To summarize, in a skill challenge stripped of its fictional context you roll dice and try to get high numbers, and every once in a while you can cut down the number of times you need to do so by a third by spending some other resource. If the nature of the challenge was allowed to scale on the number of relevant rolls and the difficulty of those rolls was unbounded from the challenge, you would have more tactical engagement to make better choices. At that level of mechanical engagement, a skill challenge system loses out to a specified action system in terms of player agency.

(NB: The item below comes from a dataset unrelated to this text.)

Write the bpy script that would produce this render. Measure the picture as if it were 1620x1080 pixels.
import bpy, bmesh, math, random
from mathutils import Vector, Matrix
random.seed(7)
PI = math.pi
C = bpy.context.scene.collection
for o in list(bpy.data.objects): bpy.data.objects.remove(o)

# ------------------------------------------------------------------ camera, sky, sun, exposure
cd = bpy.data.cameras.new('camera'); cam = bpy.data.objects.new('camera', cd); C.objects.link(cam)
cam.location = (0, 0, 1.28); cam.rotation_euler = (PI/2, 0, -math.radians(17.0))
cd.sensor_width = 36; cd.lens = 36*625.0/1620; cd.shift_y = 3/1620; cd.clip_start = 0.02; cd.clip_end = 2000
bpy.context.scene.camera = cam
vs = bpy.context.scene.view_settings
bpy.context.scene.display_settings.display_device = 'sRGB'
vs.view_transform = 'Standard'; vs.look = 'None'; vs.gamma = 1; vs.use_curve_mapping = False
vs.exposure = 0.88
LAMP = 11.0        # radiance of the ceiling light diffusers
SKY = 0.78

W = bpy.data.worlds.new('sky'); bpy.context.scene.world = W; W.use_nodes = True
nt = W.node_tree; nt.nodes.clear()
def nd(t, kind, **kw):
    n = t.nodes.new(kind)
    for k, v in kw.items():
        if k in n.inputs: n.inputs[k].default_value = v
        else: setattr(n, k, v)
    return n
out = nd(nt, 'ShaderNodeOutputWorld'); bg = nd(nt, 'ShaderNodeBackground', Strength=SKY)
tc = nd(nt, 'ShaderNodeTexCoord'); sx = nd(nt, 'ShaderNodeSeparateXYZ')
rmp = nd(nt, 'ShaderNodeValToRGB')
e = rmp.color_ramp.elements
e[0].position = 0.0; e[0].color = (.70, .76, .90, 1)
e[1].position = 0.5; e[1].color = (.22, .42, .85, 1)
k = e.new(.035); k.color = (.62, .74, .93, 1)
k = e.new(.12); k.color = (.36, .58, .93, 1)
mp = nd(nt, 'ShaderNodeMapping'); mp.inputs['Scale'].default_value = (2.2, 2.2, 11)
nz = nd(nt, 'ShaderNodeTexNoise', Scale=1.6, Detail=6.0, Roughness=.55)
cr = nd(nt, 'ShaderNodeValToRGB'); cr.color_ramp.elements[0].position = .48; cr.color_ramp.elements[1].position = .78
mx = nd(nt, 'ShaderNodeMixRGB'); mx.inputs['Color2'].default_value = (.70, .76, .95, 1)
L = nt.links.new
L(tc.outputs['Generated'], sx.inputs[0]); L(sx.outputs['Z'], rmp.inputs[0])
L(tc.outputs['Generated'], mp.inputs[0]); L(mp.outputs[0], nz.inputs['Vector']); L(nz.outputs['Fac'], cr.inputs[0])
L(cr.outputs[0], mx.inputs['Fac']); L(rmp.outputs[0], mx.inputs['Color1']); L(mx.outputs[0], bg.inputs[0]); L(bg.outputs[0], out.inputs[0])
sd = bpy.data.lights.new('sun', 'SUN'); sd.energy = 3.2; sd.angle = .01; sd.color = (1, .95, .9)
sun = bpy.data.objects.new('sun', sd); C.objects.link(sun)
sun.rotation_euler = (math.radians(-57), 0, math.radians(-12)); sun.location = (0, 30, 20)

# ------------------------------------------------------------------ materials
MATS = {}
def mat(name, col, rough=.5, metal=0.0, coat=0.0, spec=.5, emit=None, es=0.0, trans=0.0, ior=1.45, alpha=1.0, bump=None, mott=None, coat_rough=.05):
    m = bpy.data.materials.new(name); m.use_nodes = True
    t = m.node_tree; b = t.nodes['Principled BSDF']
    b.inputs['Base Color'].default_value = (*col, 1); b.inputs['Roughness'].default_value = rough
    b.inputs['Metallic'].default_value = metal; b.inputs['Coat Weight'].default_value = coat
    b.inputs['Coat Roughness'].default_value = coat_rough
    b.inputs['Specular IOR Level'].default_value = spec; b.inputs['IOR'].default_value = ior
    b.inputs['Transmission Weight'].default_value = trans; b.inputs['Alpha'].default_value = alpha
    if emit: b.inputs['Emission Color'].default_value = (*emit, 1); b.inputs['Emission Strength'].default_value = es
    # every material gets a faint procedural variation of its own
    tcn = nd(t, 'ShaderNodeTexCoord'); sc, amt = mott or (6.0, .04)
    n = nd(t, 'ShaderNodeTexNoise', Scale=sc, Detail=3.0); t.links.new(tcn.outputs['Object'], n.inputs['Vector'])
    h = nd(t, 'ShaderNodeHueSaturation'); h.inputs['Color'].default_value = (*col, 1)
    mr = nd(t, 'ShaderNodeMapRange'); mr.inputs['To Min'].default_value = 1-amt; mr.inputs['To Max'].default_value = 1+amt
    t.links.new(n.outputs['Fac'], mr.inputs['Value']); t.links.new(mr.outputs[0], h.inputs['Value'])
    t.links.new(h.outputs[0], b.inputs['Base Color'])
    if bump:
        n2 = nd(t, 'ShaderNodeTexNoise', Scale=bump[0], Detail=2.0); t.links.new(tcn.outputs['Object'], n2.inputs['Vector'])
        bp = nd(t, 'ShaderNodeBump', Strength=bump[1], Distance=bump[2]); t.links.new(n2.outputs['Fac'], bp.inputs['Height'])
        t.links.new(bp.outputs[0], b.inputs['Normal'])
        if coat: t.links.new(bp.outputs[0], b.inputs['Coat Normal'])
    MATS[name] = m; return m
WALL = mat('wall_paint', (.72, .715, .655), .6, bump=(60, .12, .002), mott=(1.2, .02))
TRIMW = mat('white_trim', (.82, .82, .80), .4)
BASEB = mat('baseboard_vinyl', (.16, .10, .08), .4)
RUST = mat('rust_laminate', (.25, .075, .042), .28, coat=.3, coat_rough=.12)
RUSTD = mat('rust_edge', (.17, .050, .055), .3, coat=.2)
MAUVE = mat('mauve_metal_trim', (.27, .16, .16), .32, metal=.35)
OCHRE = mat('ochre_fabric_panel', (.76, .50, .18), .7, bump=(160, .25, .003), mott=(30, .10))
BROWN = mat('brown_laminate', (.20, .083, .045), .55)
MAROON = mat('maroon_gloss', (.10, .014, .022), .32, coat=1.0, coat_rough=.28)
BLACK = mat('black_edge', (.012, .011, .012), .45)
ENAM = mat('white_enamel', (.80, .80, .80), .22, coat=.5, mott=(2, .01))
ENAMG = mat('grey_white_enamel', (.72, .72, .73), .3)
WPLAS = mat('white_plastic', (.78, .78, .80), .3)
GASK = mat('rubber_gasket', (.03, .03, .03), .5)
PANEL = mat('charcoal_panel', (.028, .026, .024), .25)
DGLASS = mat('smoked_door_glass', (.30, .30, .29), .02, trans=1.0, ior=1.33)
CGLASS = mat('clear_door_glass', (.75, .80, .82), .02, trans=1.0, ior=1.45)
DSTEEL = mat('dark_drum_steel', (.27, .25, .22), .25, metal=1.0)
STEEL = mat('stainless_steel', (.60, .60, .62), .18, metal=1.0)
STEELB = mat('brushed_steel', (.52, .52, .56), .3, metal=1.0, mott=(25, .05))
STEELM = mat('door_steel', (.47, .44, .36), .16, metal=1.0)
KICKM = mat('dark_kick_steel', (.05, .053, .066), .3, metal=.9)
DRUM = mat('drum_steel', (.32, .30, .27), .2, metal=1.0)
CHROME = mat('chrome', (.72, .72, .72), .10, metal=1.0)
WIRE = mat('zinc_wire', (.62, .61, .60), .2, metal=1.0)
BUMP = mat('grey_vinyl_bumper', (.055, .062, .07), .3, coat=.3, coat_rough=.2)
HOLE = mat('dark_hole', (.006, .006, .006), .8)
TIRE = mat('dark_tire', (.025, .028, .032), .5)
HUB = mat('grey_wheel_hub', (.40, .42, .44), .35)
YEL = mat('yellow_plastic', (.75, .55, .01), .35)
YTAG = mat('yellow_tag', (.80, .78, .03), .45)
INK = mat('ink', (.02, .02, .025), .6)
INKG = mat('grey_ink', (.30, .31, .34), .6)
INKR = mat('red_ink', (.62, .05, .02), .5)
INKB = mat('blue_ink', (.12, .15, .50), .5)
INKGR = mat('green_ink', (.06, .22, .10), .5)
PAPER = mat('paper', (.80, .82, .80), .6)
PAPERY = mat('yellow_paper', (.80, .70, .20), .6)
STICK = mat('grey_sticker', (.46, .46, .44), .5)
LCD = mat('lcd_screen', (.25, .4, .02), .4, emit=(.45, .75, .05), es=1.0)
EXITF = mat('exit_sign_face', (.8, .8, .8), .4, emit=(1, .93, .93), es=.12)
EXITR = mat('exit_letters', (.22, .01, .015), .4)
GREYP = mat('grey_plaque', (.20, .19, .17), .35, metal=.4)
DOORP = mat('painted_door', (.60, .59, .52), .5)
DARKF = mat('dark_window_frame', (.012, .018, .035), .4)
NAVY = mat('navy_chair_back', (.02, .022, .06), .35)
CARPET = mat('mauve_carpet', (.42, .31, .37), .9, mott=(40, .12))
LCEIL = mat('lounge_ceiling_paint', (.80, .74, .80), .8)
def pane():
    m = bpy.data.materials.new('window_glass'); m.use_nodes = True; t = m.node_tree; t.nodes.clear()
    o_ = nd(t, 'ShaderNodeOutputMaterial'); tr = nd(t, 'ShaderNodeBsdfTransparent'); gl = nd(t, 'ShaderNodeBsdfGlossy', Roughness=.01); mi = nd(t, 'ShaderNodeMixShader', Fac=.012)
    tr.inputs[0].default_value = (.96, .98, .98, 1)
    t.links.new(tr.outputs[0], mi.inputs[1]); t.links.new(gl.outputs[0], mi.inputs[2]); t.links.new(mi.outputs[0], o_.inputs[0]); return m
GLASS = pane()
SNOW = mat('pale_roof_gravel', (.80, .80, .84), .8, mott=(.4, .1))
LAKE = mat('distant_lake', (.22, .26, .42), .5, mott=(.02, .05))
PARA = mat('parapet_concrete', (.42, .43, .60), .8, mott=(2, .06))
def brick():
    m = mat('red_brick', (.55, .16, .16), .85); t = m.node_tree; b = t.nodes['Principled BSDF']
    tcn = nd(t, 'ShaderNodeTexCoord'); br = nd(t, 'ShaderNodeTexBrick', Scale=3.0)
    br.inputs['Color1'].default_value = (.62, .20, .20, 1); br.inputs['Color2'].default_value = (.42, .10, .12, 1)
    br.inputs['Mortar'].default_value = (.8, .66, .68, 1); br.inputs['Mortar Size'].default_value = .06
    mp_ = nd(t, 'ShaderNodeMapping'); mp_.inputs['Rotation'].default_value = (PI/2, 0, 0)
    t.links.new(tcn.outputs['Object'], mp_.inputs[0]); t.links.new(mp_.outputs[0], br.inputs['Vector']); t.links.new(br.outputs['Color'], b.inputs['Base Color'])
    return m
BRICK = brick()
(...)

It's very possible not to care about that. To be honest, I actually think a lot of these defenses of skill challenges could be restated as claims that lower mechanical agency makes for more consistent pacing and story structure, and allows for more freedom in narrative agency to players. That is a reasonable trade-off, one could in good conscience support, and specifically write mechanics for it, and arguably a bunch of indie games have. It's just not as interesting to play as a game, in the very specific sense I've been using the word game.

If that's what you want from your non-combat system, that's completely reasonable, but it's not an intrinsic good and does sit in opposition to various kinds of fun you can wring out of a roleplaying game.
 

Campbell

Relaxed Intensity
if anyone wants in example of what a skill challenge actually can look like in motion:

In the above thread there was no script to follow, no predetermined end beyond that if successful we would get to meet with the king. As uyou should be able to see from the above thread skill challenges take the evolving fiction into account when determining when a check should be easy, medium, hard or unfeasible. Their distinguishing feature is that they have a defined end and explicit stakes.

Whether those explicit stakes are something you consider a feature or not is entirely a personal judgement. For me they add real, meaningful tension to play. They add teeth. They help to combat the temptation to softball consequences or drive the narrative in preconceived directions.